WDM Continues to Climb, but the Focus is Shifting

Sept. 3, 2014
The Dell'Oro Group late last month released numbers on the use of wavelength division multiplexing (WDM) by telecommunications ...
The Dell'Oro Group late last month released numbers on the use of wavelength division multiplexing (WDM) by telecommunications companies.

It's an interesting study. The firm found that the WDM market grew 10% year-over-year and, during the second quarter, recorded revenues of $2.6 billion, which is a record. It was the eighteenth consecutive quarter of growth for WDM. Twelve of those quarterly gains were in double digits.

The market is divided into long-haul and metro sectors. According to Dell'Oro, the long haul portion grew by 18% year over year and the metro by 4%.

Dell'Oro Vice President Jimmy Yu, the author of the report, said cable operators were among the carriers assessed in the report, but that they were not broken out separately. In general, though, he was able to provide some insight into where the industry is compared to the telephone companies.

The cable industry is in the group that enabled the WDM sector to continue its winning ways. "Looking at the second quarter vs. the second quarter a year ago, in North America there was a little bit of weaker results among tier 1 telcos," he said. "Spending outside of that group boosted year-over-year growth. MSOs are one big component of the non-telecom operator group."

Another nascent trend that Yu identified is that the metro networks are gaining strength compared to long-haul networks. Clearly, that one is yet to firmly take root - long haul easily outdistanced metro in the recent report - but Yu sees a change coming. "I think the long haul will continue to grow, but not at the same high growth rate," he said. "Spending will go more to the metro."

Barry Zipp, the industry marketing director for Ciena (NASDAQ: CIEN), agreed with the high level findings of the Dell'Oro report. He said the vendor is seeing an increasing migration of 100 Gbps equipment from the backbone to the regional and metro networks.

MSOs, he said, are responding to the same pressures as other service providers and are investing accordingly. "Large players need to continually expand their network," he said. "It is primarily driven by the onslaught of video traffic. There is [cable operators'] own and even more so the over-the-top players, particularly Netflix."

The forecast, said Zipp, is that things will continue along the same lines that they have been moving to date. "I don't think [the growth] is going to change any time soon," Zipp said. "There is a lot of HD traffic now, and we are starting to see the start of 4K/UltraHD, which places additional demand. I know it has to keep the cable companies up at night wondering, 'How can we architect the networks to handle the increased loads?'"
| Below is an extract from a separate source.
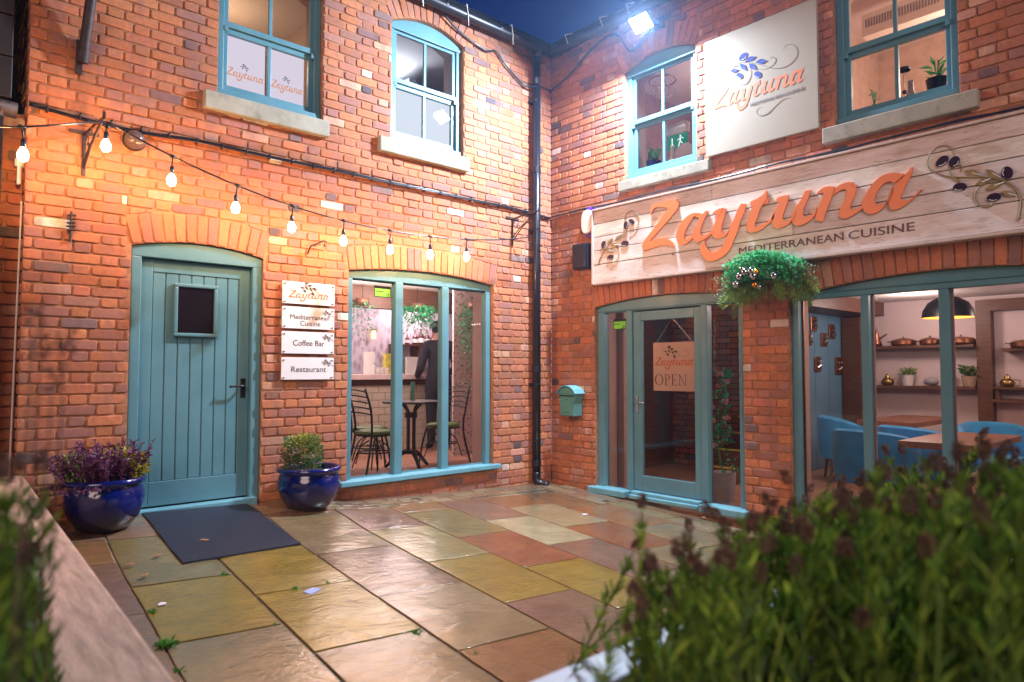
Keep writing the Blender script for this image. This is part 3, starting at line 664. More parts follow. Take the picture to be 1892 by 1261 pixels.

Gaylord Hart, the Director of CATV marketing for Infinera (NASDAQ: INFN), said the transition from 10 Gbps to 100 Gbps WDM waves is largely complete in cable backbone networks. Denser metro rings are moving in the same direction, he said. In the long haul, the move to 100 Gbps enables capacity to reach 8 terabits per second (Tbps) - 80 waves of 100 Gbps (with spacing of 50 GHz). Hart also said that use of DWM for PONs is being considered by operators for green field and areas under intense pressure from Google Fiber.

Zipp added that the telecommunications industry is beginning to look at more creative ways of solving its bandwidth issues than continually moving up in wavelengths. More creativity - and the ability to offer 200 Gbps or 400 Gbps services in particularly dense and demanding environments - along with innovative approaches such as CCAP in the cases of cable operators - can enable telecommunications companies to squeeze as much capacity as possible out of current infrastructure before upgrading.

That begs the bigger question, however: Whether it is accomplished by greater use of WDM or by creative uses of ancillary tools, telecommunications networks will need to carry ever-increasing loads of data. "We think traffic is just constantly moving upwards," Zipp said.